As his crew reached North Turner Street, Cushman ordered Lieutenant Victor Rairgh of Engine 2 to shut down and move his pumper. A trailer between the Terzian warehouse and Ladder 5 also was burned, as were two trailer trucks on North Turner Street, east of the fire.

The deputy chief ordered companies responding to the extra alarms to protect exposures east of the Terzian warehouse. The major exposure was the one-story 150 X 50-foot Grand Rapids Sash & Door Company warehouse, the roof of which was already burning.

When Chief Burnett reached the fireground, he ordered a general alarm and a mutual aid call, and the civil defense director again set up a mobile communications post. I he mutual aid call brought in apparatus from East Lansing, Grand Ledge, Eaton Rapids, Holt, Mason, Portland, Dewitt, St. Johns, Laingsburg, Bath and the Townships of Lansing, Meridian, Delta, Dewitt, Windsor and Benton. The National Guard at Grand Ledge sent an airport crash truck with a 1500-gpm turret gun.

Master streams halt fire

To halt the eastward advance of the fire, Burnett ordered companies to patrol Center Street, a block east of North Turner Street, and protect exposed residences. He also had fire fighters make a stand along the railroad tracks east of the Grand Rapids Sash & Door warehouse. They knocked down the fire with master streams at that point.

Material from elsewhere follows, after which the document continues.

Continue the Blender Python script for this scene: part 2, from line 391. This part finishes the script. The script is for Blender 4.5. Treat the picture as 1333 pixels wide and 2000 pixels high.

There were spot fires in Center Street residences which were quickly extinguished with a total loss of about $1,000. Water curtains between houses were effective in this area.

The one-story Staszuck building, between the two warehouses, received only moderate damage to two exterior walls exposed to the flames.

During the height of the fire, the intensity was so great that air being drawn into the blaze created winds that were estimated to range from 70 to 100 mph. Flaming debris rained over a six-block area, and squads and grass fire trucks were kept busy putting out spot fires. Some residents used garden hoses to protect their homes. For two days after the fire, companies were wetting down the ruins.

The fire that destroyed the two warehouses was fought by 375 fire fighters with 28 pieces of apparatus and many master streams, as well as hand lines. The loss was estimated at $1.2 million. Although the cause was not determined, the fire marshal reported that the fire probably started on the second floor of the south end of the Terzian warehouse.